> Task statement:
Quote verbatim the span of lines that begins the listing below and closes with the line containing "return np.array([0, 0, CAM_H])".

> Collected data:
_____
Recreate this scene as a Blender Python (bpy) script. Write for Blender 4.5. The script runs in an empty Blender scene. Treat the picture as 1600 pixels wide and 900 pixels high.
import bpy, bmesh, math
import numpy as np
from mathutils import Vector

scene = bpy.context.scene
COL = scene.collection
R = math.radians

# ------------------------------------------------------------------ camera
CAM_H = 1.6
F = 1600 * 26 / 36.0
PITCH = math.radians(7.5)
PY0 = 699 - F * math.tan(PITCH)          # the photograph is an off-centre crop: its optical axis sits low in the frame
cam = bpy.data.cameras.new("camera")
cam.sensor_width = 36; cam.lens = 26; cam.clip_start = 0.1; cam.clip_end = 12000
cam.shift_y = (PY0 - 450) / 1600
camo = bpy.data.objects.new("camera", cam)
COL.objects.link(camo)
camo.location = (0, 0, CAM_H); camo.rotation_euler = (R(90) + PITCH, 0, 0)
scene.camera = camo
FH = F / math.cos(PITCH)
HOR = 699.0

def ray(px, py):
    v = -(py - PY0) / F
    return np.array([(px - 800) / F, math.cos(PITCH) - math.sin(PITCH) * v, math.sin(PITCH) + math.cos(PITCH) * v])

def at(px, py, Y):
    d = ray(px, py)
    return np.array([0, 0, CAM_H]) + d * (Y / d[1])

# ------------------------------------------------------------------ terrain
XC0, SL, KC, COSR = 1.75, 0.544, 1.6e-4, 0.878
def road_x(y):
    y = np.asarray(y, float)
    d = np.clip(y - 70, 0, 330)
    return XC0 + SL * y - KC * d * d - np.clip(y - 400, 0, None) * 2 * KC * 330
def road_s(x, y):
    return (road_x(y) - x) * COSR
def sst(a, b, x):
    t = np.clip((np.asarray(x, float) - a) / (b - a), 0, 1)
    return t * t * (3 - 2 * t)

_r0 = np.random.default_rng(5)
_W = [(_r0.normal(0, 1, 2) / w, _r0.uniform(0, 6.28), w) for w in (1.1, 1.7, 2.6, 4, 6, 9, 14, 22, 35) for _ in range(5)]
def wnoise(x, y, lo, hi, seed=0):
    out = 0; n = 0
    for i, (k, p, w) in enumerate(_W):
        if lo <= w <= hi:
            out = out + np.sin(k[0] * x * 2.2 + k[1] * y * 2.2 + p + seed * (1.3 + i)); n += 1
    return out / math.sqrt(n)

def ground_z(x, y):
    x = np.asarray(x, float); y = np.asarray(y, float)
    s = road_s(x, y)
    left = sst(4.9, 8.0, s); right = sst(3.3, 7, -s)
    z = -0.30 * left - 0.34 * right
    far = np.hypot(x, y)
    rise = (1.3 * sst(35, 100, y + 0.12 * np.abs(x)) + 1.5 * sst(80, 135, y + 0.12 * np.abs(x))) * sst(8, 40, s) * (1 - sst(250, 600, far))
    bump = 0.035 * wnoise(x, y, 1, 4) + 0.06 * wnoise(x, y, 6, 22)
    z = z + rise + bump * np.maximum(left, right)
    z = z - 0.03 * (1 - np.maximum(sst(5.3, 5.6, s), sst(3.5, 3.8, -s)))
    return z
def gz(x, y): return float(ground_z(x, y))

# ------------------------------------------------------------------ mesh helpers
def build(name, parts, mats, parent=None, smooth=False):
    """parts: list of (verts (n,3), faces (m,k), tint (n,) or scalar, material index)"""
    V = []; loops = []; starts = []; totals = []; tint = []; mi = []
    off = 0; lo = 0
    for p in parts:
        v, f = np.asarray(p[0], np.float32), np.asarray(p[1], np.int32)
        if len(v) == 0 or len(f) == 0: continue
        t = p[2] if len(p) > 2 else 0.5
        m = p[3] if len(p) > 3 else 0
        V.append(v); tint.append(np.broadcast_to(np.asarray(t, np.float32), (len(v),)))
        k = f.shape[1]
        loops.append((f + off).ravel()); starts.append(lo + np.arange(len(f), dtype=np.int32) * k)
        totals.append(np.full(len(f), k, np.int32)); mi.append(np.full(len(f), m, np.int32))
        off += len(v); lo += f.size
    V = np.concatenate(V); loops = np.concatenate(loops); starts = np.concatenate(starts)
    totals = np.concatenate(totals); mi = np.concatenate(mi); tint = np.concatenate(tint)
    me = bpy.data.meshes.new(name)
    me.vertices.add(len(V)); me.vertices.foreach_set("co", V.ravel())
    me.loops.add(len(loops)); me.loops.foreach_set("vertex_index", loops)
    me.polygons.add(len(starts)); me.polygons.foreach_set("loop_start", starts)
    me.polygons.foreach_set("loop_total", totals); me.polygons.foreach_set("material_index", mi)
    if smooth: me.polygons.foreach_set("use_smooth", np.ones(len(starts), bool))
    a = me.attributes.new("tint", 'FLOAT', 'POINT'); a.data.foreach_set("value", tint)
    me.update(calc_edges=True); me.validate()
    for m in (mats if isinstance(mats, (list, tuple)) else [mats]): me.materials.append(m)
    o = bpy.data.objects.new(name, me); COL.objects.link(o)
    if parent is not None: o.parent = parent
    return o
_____
> Reply to the task:
Recreate this scene as a Blender Python (bpy) script. Write for Blender 4.5. The script runs in an empty Blender scene. Treat the picture as 1600 pixels wide and 900 pixels high.
import bpy, bmesh, math
import numpy as np
from mathutils import Vector

scene = bpy.context.scene
COL = scene.collection
R = math.radians

# ------------------------------------------------------------------ camera
CAM_H = 1.6
F = 1600 * 26 / 36.0
PITCH = math.radians(7.5)
PY0 = 699 - F * math.tan(PITCH)          # the photograph is an off-centre crop: its optical axis sits low in the frame
cam = bpy.data.cameras.new("camera")
cam.sensor_width = 36; cam.lens = 26; cam.clip_start = 0.1; cam.clip_end = 12000
cam.shift_y = (PY0 - 450) / 1600
camo = bpy.data.objects.new("camera", cam)
COL.objects.link(camo)
camo.location = (0, 0, CAM_H); camo.rotation_euler = (R(90) + PITCH, 0, 0)
scene.camera = camo
FH = F / math.cos(PITCH)
HOR = 699.0

def ray(px, py):
    v = -(py - PY0) / F
    return np.array([(px - 800) / F, math.cos(PITCH) - math.sin(PITCH) * v, math.sin(PITCH) + math.cos(PITCH) * v])

def at(px, py, Y):
    d = ray(px, py)
    return np.array([0, 0, CAM_H]) + d * (Y / d[1])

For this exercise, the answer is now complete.